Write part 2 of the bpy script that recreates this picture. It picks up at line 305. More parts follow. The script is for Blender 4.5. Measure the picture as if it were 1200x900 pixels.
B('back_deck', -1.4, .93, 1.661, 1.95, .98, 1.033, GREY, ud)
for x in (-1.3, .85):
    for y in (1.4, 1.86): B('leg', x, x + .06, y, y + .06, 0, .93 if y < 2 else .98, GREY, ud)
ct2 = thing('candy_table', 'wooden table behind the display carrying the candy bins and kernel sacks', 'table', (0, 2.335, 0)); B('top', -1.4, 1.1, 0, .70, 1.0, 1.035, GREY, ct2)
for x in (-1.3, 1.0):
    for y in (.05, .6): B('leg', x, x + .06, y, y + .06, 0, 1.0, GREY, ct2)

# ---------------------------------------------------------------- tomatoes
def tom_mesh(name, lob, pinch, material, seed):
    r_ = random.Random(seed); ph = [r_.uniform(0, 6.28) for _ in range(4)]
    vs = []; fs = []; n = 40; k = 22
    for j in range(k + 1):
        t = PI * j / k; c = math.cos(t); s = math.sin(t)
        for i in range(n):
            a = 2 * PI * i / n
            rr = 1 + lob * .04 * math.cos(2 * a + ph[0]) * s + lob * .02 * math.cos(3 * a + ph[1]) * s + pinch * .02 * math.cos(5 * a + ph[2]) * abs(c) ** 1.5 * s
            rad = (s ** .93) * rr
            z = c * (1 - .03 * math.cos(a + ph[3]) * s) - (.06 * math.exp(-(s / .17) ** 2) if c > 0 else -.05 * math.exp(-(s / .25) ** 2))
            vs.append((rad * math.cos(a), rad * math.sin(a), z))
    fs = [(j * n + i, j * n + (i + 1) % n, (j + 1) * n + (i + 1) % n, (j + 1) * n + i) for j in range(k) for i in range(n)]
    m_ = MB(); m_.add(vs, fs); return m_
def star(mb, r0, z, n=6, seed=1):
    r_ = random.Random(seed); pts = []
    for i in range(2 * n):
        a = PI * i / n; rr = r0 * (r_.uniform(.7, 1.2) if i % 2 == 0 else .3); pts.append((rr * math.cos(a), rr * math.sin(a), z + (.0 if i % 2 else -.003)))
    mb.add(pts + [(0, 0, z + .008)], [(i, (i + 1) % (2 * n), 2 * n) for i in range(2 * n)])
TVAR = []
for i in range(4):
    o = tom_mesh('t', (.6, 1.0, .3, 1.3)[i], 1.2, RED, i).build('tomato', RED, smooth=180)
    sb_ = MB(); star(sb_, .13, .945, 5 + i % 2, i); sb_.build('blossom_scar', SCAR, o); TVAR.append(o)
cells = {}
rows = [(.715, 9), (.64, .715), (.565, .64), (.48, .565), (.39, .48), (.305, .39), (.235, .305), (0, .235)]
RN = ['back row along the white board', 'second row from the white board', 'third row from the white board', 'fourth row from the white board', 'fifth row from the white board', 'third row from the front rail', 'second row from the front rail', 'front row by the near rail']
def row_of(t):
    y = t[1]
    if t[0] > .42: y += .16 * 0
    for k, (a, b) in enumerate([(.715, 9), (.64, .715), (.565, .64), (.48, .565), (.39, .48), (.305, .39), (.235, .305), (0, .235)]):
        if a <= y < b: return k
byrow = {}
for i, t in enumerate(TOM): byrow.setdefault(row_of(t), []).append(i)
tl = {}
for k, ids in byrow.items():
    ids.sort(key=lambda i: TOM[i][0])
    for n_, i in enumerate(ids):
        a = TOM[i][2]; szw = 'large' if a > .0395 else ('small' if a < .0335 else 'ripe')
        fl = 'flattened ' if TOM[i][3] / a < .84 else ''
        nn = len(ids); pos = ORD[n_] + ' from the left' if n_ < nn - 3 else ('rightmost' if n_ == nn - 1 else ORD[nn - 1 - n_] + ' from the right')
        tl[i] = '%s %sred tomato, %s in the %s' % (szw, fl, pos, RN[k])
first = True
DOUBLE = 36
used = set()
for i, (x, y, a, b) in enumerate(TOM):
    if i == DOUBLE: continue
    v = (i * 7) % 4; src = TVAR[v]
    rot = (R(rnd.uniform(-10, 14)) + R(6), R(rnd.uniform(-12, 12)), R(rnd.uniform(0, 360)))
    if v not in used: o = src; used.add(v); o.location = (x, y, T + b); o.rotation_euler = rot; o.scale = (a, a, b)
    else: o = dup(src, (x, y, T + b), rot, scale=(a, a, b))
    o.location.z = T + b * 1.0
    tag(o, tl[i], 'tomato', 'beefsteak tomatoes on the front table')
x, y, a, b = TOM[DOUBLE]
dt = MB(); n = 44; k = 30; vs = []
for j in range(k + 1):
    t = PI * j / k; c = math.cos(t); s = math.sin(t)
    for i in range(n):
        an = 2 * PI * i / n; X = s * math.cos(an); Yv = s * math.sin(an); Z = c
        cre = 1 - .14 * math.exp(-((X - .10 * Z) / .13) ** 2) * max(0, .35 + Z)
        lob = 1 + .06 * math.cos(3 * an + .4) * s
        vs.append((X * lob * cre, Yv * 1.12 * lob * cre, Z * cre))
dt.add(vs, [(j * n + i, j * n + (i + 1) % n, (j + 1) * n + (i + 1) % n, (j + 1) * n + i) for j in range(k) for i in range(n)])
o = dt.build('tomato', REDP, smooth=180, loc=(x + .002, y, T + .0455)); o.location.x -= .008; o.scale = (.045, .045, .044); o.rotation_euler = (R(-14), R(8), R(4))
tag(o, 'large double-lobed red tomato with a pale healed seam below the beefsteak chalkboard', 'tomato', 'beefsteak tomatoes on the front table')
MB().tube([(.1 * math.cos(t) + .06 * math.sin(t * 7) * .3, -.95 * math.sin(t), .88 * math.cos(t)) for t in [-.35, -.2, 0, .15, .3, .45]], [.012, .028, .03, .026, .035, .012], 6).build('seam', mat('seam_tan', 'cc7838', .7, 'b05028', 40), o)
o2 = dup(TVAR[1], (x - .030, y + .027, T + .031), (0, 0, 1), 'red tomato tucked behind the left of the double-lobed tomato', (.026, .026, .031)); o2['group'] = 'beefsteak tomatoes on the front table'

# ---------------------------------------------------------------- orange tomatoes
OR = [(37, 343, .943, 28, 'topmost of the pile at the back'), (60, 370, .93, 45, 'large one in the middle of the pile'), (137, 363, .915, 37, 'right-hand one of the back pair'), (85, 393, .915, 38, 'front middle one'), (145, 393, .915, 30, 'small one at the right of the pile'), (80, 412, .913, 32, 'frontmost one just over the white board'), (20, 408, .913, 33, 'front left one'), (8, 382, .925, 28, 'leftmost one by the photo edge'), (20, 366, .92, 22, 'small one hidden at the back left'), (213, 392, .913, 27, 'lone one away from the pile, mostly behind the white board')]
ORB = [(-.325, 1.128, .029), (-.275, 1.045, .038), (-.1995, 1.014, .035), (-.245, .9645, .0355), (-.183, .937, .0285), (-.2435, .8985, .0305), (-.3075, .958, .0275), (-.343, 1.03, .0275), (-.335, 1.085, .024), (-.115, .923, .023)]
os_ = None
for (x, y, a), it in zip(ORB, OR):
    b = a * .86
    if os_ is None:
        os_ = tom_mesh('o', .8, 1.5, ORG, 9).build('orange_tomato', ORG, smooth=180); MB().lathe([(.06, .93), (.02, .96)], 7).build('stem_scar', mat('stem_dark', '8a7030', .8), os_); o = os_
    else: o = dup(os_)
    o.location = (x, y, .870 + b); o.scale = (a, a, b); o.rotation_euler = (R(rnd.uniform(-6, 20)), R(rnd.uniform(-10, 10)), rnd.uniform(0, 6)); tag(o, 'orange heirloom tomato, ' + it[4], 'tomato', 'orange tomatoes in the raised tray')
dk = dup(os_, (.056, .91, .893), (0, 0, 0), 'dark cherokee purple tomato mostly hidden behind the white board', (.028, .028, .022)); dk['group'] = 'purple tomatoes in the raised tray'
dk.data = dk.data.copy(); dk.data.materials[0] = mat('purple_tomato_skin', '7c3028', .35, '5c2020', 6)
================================
Only the lines from the beginning of the material to the line containing "for y in (.05, .6): B('leg', x, x" should be echoed, verbatim and in full.

Write part 2 of the bpy script that recreates this picture. It picks up at line 305. More parts follow. The script is for Blender 4.5. Measure the picture as if it were 1200x900 pixels.
B('back_deck', -1.4, .93, 1.661, 1.95, .98, 1.033, GREY, ud)
for x in (-1.3, .85):
    for y in (1.4, 1.86): B('leg', x, x + .06, y, y + .06, 0, .93 if y < 2 else .98, GREY, ud)
ct2 = thing('candy_table', 'wooden table behind the display carrying the candy bins and kernel sacks', 'table', (0, 2.335, 0)); B('top', -1.4, 1.1, 0, .70, 1.0, 1.035, GREY, ct2)
for x in (-1.3, 1.0):
    for y in (.05, .6): B('leg', x, x + .06, y, y + .06, 0, 1.0, GREY, ct2)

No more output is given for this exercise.